— Start Supplied data —

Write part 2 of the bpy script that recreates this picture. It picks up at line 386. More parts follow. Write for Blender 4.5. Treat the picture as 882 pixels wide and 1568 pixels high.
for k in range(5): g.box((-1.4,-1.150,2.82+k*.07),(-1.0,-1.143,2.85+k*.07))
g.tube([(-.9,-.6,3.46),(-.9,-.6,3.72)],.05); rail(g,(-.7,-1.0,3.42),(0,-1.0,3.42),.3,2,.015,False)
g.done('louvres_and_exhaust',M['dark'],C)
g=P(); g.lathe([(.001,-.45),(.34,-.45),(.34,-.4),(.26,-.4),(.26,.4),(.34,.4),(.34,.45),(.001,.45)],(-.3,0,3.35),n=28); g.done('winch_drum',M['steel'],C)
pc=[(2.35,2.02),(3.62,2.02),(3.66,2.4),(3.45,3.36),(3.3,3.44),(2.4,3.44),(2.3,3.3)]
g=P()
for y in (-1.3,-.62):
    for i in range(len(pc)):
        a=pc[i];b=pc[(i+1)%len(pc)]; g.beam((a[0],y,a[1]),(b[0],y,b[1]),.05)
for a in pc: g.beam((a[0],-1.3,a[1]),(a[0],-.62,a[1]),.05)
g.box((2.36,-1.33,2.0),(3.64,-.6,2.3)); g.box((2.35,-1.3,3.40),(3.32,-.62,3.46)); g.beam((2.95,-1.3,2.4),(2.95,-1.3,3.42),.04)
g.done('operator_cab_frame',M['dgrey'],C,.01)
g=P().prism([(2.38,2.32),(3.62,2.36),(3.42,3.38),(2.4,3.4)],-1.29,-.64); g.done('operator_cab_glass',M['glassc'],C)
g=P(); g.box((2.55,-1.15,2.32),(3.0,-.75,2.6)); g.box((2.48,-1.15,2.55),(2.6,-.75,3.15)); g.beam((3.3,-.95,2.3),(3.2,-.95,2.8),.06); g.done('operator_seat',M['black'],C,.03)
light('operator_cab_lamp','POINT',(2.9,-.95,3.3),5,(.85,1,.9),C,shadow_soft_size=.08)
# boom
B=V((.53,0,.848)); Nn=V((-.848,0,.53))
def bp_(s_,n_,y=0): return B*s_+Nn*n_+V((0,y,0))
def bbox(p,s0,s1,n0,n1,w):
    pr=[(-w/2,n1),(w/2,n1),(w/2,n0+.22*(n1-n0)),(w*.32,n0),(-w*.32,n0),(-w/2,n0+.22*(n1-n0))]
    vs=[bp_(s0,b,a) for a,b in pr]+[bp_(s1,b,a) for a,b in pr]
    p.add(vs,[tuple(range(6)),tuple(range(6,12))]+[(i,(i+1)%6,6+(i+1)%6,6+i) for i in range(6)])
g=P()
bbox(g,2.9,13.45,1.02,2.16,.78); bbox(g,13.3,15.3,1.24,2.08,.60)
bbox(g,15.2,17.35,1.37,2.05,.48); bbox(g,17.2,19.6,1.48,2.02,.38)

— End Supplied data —

_Stated task_:
Reproduce the material in full, with no word added or dropped.

_Correct answer_:
Write part 2 of the bpy script that recreates this picture. It picks up at line 386. More parts follow. Write for Blender 4.5. Treat the picture as 882 pixels wide and 1568 pixels high.
for k in range(5): g.box((-1.4,-1.150,2.82+k*.07),(-1.0,-1.143,2.85+k*.07))
g.tube([(-.9,-.6,3.46),(-.9,-.6,3.72)],.05); rail(g,(-.7,-1.0,3.42),(0,-1.0,3.42),.3,2,.015,False)
g.done('louvres_and_exhaust',M['dark'],C)
g=P(); g.lathe([(.001,-.45),(.34,-.45),(.34,-.4),(.26,-.4),(.26,.4),(.34,.4),(.34,.45),(.001,.45)],(-.3,0,3.35),n=28); g.done('winch_drum',M['steel'],C)
pc=[(2.35,2.02),(3.62,2.02),(3.66,2.4),(3.45,3.36),(3.3,3.44),(2.4,3.44),(2.3,3.3)]
g=P()
for y in (-1.3,-.62):
    for i in range(len(pc)):
        a=pc[i];b=pc[(i+1)%len(pc)]; g.beam((a[0],y,a[1]),(b[0],y,b[1]),.05)
for a in pc: g.beam((a[0],-1.3,a[1]),(a[0],-.62,a[1]),.05)
g.box((2.36,-1.33,2.0),(3.64,-.6,2.3)); g.box((2.35,-1.3,3.40),(3.32,-.62,3.46)); g.beam((2.95,-1.3,2.4),(2.95,-1.3,3.42),.04)
g.done('operator_cab_frame',M['dgrey'],C,.01)
g=P().prism([(2.38,2.32),(3.62,2.36),(3.42,3.38),(2.4,3.4)],-1.29,-.64); g.done('operator_cab_glass',M['glassc'],C)
g=P(); g.box((2.55,-1.15,2.32),(3.0,-.75,2.6)); g.box((2.48,-1.15,2.55),(2.6,-.75,3.15)); g.beam((3.3,-.95,2.3),(3.2,-.95,2.8),.06); g.done('operator_seat',M['black'],C,.03)
light('operator_cab_lamp','POINT',(2.9,-.95,3.3),5,(.85,1,.9),C,shadow_soft_size=.08)
# boom
B=V((.53,0,.848)); Nn=V((-.848,0,.53))
def bp_(s_,n_,y=0): return B*s_+Nn*n_+V((0,y,0))
def bbox(p,s0,s1,n0,n1,w):
    pr=[(-w/2,n1),(w/2,n1),(w/2,n0+.22*(n1-n0)),(w*.32,n0),(-w*.32,n0),(-w/2,n0+.22*(n1-n0))]
    vs=[bp_(s0,b,a) for a,b in pr]+[bp_(s1,b,a) for a,b in pr]
    p.add(vs,[tuple(range(6)),tuple(range(6,12))]+[(i,(i+1)%6,6+(i+1)%6,6+i) for i in range(6)])
g=P()
bbox(g,2.9,13.45,1.02,2.16,.78); bbox(g,13.3,15.3,1.24,2.08,.60)
bbox(g,15.2,17.35,1.37,2.05,.48); bbox(g,17.2,19.6,1.48,2.02,.38)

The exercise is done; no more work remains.